Known for losing stamina in the second half of the fight, Tarver already looked spent in his corner between rounds. Dawson saw the weakening 39-year-old champion in front of him and astutely went to work, beating Tarver’s slender body with both hands throughout the rest of the fight. The challenger was all over Tarver against the ropes, giving the champion no room to breathe, let alone answer with his own punches. Dawson was just too young, too versatile and too hungry to lose this, the biggest fight of his career. The end of round nine was particularly brutal for Tarver, who took shots to the body as well as a snapping uppercut and right hook – being rained on by punches from all angles.

Though he never quit fighting, Tarver looked to be in slow motion compared to the challenger, who began mixing straight left hands – a punch he neglected for most of the fight – into his attack. Dawson knew the trick to beating Tarver was to make him fight at an intense pace. Sure enough, Tarver was incapable of matching that pace by the halfway point of the fight, becoming little more than a moving target for Dawson in the last four rounds.

With the fight in the bag, Dawson still had a point to prove to the champion in the twelfth and final round. He beat on Tarver like a drum with combinations, reloaded and beat some more. Needing a knockout to win, Tarver went for a homerun left hand against the ropes but got drilled by a big right hook from Dawson that sent him bending over backwards and catching himself with his hands on the canvas – a clear knockdown in an already decided fight.

Tarver claimed to have slipped, but Nady made the right call in ruling a knockdown. This seemed to only increase Tarver’s drive as he kept trying for the knockout and managed to land some heavy punches but never anything big enough to put Dawson in serious danger. Both men played to the crowd at the final bell, though it was clear that a new champion was about to be crowned.

118-109 and 117-110 twice were the official, highly accurate scores that reflected a wide unanimous decision win for Dawson. No one was surprised by the outcome, though Tarver did refuse to retract any statements made before the fight.
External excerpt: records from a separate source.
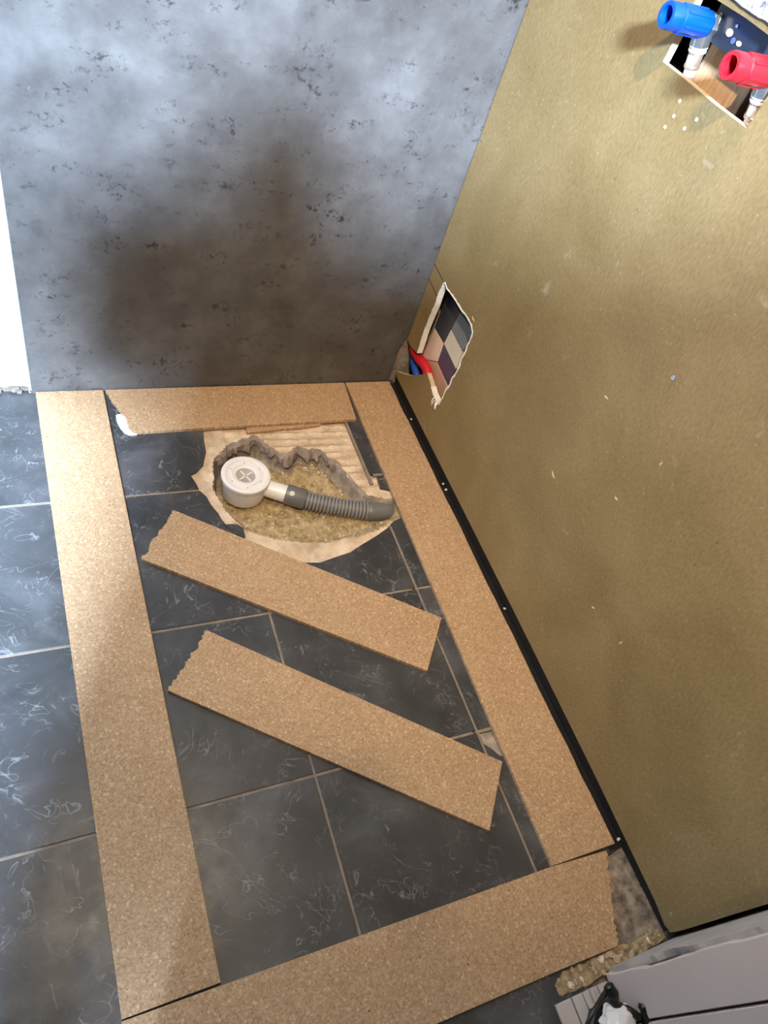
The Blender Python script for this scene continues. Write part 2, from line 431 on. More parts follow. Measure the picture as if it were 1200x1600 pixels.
tile([(X6 + G + .018, gy[0] - G - .004), (.010, gy[0] - G), (.010, -.372), (-.10, -.374), (-.135, -.378), (-.150, -.371), (-.163, -.366)])
tile([(X6 + G, -.478), (-.165, -.470), (-.14, -.462), (-.11, -.468), (.010, -.47), (.010, gy[1] + G), (X6 + G, gy[1] + G)])
tile([(X6 + G, gy[2] - .026), (-.165, -1.030), (-.155, -1.046), (-.135, -1.055), (-.10, -1.06), (.010, -1.06), (.010, -1.262), (-.03, -1.268), (-.05, -1.262), (-.08, gy[3] + G), (X6 + G, gy[3] + G)])
tile([(X6 + G, gy[3] - G), (-.082, gy[3] - G), (-.075, -1.35), (-.09, -1.385), (-.115, -1.40), (X6 + G, -1.412)])
# cement-smeared patches where the narrow edge tile has come off
PATCH = plain('cement_patch', (.30, .255, .21), .85, .2, 0, .55, 45, .003)
CEMENT = plain('cement_smear', (.235, .195, .16), .8, .25, 0, .85, 55, .004)
def blanket(name, x0, x1, y0, y1, nx, ny, zf, m, par):
    bm = newbm(); vs = [[bm.verts.new((x0 + (x1 - x0) * i / nx, y0 + (y1 - y0) * j / ny, zf(x0 + (x1 - x0) * i / nx, y0 + (y1 - y0) * j / ny))) for j in range(ny + 1)] for i in range(nx + 1)]
    for i in range(nx):
        for j in range(ny): bm.faces.new((vs[i][j], vs[i + 1][j], vs[i + 1][j + 1], vs[i][j + 1]))
    return link(name, bm, m, par, True)
def nz(x, y, s, k=0): return mnoise.noise(Vector((x * s, y * s, k)))
blanket('cement_patch', -.178, -.04, -1.07, -.996, 60, 24, lambda x, y: -.005 + .0022 * nz(x, y, 70) + .001 * nz(x, y, 260), PATCH, floor)
blanket('cement_smear', -.14, .09, -1.418, -1.255, 60, 44, lambda x, y: -.0045 + .003 * nz(x, y, 28) + .0015 * nz(x, y, 120) + .004 * max(0, nz(x, y, 18, 5)), CEMENT, floor)
# grout lines (clipped round the pit)
def grout(x0, x1, y0, y1):
    bm = newbm(); box(bm, x0, x1, y0, y1, -.0092, -.0016 if x1 - x0 > .02 else -.0018); link('grout_line', bm, GROUT, floor)
g = G + .0012
for y in gy:
    segs = [(XL, -.592), (-.168, .012)] if y == gy[0] else ([(XL, -.082)] if y == gy[3] else [(XL, X6 - .01), (X6 + .0, .012)] if y > -1.3 else [(XL, -.15)])
    for a, b in segs: grout(a, b, y - g, y + g)
for x in gx:
    if x == X5: grout(x - g, x + g, -3.4, -.49)
    elif x == X6: grout(x - g, x + g, -.352, .012); grout(x - g, x + g, -3.4, -.484)
    elif x > -1.6: grout(x - g, x + g, -3.4, .012)

# the pit: adhesive bed + broken screed + sand, as a height field
inner = [(-.547,-.263),(-.540,-.235),(-.521,-.219),(-.500,-.190),(-.466,-.178),(-.424,-.163),(-.408,-.198),(-.398,-.205),(-.386,-.225),(-.361,-.236),(-.345,-.222),(-.330,-.208),(-.305,-.225),(-.290,-.220),(-.276,-.223),(-.264,-.252),(-.246,-.267),(-.240,-.295),(-.229,-.317),(-.217,-.359),(-.200,-.382),(-.165,-.396),(-.130,-.400),(-.130,-.455),(-.165,-.462),(-.191,-.475),(-.263,-.494),(-.356,-.497),(-.400,-.490),(-.453,-.472),(-.51,-.441),(-.541,-.386),(-.557,-.329)]
IP = np.array(inner)
def sdf(x, y):
    a = IP; b = np.roll(IP, -1, 0); p = np.array((x, y))
    d = b - a; tt = np.clip(((p - a) * d).sum(1) / (d * d).sum(1), 0, 1)
    dist = np.sqrt(((a + d * tt[:, None] - p) ** 2).sum(1)).min()
    c = ((a[:, 1] > y) != (b[:, 1] > y)) & (x < (b[:, 0] - a[:, 0]) * (y - a[:, 1]) / (b[:, 1] - a[:, 1] + 1e-12) + a[:, 0])
    return -dist if c.sum() % 2 else dist
NX, NY = 175, 195
vals = {}
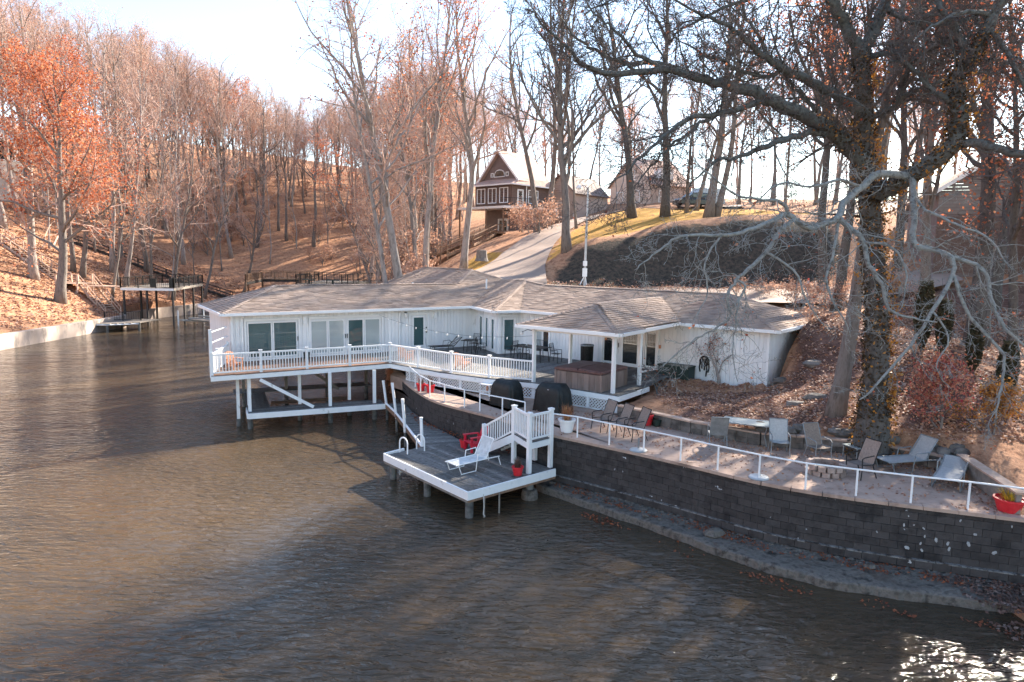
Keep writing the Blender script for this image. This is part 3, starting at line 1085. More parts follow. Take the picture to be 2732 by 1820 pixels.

It was a tough pill to swallow for the “Magic Man,” who spent more time deriding Dawson than any of his previous opponents. In the end, Dawson made him eat every last word and even got in a few words of his own amidst raining punches on Tarver’s aging body.

As for Dawson, the sky is the limit. He delivered his best performance in his biggest fight – something all the true greats do to separate themselves from the rest of the pack. In his first truly big time fight, Roy Jones Jr. dominated James Toney in similar fashion. Bernard Hopkins dominated and stopped Felix Trinidad when he finally reached the big time. Floyd Mayweather Jr. thoroughly obliterated Arturo Gatti in his first pay-per-view bout. Speaking of Mayweather, who was at the fight, the recently retired pound-for-pound king of boxing dubbed Dawson the best fighter in the world. Truly, there can be no bigger compliment than to have the best in the sport pass the torch to you. Dawson is now big time, and big fights undoubtedly await.